Paper detail

On the Alignment of the Stress Tensor in Galaxies

We show that, provided the principal axes of the second velocity moment tensor of a stellar population are generally unequal and are oriented perpendicular to a set of orthogonal surfaces at each point, then those surfaces must be confocal quadric surfaces and the potential must be separable or Stackel. This is true under the mild assumption that the even part of the distribution function is invariant under time reversal $v_i \rightarrow -v_i$ of each velocity component. In particular, if the second velocity moment tensor is everywhere exactly aligned in spherical polar coordinates, then the potential must be of Stackel form (excepting degenerate cases where two or more of the semiaxes of ellipsoid are everywhere the same).

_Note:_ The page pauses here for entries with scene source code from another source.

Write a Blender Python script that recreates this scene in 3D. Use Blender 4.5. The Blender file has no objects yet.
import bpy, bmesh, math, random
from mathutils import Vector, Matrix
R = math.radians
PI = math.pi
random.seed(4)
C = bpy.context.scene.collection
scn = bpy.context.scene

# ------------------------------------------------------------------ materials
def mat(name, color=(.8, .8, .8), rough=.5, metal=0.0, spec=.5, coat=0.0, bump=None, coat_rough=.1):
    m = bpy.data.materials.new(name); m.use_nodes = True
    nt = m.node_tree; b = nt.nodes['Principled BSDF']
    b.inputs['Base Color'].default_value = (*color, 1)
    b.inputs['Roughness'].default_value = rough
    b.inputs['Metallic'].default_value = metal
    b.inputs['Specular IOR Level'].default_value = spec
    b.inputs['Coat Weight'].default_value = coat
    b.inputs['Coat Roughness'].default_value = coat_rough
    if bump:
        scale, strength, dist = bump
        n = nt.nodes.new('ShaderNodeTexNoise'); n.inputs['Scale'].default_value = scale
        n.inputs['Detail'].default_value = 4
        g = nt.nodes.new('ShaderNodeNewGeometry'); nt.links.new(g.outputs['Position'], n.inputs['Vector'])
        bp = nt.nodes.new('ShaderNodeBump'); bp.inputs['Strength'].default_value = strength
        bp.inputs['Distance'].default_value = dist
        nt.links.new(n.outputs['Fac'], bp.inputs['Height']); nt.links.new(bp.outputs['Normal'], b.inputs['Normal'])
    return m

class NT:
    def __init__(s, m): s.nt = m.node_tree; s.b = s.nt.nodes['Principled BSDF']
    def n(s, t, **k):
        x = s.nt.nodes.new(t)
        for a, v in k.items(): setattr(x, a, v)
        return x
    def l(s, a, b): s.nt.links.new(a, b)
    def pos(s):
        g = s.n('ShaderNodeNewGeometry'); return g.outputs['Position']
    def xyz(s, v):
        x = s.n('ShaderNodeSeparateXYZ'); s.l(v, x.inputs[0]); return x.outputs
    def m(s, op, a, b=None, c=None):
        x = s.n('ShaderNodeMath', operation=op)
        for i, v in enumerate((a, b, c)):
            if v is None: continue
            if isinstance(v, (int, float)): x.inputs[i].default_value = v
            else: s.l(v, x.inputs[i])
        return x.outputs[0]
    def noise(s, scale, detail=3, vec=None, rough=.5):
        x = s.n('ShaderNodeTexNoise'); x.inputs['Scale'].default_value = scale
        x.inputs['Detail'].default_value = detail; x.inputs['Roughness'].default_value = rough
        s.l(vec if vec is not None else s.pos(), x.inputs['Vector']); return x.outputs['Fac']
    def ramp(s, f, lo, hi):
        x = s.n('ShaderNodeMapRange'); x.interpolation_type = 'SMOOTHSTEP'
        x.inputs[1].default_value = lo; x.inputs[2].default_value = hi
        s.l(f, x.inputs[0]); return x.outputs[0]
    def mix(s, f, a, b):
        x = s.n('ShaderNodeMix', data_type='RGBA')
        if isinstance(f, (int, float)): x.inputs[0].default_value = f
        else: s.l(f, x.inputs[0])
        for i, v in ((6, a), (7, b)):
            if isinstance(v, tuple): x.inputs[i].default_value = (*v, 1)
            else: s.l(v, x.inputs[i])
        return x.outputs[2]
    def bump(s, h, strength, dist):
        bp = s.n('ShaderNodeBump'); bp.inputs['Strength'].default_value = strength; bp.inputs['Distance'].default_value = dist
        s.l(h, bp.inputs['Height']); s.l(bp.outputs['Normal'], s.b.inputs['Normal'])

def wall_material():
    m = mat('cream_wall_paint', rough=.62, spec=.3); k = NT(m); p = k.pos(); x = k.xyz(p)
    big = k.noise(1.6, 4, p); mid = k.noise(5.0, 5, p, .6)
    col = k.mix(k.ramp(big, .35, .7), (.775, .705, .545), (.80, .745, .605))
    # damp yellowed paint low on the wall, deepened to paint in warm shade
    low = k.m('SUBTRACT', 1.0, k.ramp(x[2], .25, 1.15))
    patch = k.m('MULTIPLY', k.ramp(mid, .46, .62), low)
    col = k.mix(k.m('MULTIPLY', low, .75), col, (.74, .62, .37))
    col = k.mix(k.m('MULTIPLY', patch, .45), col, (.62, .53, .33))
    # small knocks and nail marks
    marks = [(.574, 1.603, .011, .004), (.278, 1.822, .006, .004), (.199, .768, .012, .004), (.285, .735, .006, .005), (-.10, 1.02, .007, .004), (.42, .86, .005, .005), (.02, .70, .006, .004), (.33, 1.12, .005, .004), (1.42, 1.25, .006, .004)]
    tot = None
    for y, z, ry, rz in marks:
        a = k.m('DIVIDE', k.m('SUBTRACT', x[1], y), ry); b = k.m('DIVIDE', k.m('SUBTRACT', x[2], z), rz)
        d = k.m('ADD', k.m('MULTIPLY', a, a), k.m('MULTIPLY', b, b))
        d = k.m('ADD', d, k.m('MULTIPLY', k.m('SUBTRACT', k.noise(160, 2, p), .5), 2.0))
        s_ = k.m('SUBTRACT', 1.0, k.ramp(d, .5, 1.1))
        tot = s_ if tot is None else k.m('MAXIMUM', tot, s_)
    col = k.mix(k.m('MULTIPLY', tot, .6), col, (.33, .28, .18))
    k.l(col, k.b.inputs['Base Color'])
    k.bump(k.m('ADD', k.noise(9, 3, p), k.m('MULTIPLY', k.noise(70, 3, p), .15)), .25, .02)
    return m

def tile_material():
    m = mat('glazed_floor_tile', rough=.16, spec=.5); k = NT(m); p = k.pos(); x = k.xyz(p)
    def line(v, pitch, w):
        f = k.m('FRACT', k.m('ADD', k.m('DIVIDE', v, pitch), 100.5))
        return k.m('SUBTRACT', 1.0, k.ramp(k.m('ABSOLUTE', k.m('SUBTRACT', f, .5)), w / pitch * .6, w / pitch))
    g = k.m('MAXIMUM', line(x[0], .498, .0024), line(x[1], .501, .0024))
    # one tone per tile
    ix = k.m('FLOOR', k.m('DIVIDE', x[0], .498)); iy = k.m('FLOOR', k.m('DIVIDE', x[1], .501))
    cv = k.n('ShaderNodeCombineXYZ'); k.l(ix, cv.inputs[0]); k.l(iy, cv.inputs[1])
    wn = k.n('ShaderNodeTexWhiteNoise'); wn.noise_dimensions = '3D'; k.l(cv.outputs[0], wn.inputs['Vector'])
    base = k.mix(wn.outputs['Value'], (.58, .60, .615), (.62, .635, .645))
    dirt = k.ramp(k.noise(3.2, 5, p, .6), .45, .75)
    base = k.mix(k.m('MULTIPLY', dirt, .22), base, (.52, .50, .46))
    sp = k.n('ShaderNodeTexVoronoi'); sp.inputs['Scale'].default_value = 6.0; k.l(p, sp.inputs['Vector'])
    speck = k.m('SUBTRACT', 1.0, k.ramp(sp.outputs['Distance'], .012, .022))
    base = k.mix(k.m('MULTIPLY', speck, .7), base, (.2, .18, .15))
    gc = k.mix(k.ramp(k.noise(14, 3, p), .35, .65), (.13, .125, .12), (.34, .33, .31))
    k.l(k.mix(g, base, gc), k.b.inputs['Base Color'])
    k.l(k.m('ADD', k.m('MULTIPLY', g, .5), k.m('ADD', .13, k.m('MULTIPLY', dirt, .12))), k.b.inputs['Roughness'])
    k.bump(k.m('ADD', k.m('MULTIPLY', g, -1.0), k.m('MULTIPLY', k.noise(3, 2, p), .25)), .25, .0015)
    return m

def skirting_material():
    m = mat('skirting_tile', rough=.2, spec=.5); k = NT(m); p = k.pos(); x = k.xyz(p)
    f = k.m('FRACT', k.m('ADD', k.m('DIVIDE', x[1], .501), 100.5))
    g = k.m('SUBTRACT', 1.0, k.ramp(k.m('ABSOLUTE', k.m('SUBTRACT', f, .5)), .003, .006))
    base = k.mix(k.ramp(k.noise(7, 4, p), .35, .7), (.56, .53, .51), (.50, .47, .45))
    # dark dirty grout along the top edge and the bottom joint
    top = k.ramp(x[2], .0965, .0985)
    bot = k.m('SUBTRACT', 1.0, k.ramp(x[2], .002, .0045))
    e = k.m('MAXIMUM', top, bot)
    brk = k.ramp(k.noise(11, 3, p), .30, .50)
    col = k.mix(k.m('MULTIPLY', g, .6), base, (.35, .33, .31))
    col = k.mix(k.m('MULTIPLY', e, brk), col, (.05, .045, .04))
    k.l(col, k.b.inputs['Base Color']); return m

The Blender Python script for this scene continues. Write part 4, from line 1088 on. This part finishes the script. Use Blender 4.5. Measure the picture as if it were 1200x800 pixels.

The theorem also has consequences for alignment in cylindrical polar coordinates, which is used in the popular Jeans Anisotropic Models (JAM). We analyse data on the radial velocities and proper motions of a sample of $\sim 7400$ stars in the stellar halo of the Milky Way. We provide the distributions of the tilt angles or misalignments from the spherical polar coordinate systems. We show that in this sample the misalignment is always small (usually within $3^\circ$) for radii between 7 and 12 kpc. The velocity anisotropy is very radially biased ($β\approx 0.7$), and almost invariant across the volume in our study. Finally, we construct a triaxial stellar halo in a triaxial NFW dark matter halo using a made-to-measure method. Despite the triaxiality of the potential, the velocity ellipsoid of the stellar halo is nearly spherically aligned within $\sim6^\circ$ for large regions of space, particularly outside the scale radius of the stellar halo. We conclude that the second velocity moment ellipsoid can be close to spherically aligned for a much wider class of potentials than the strong constraints that arise from exact alignment might suggest.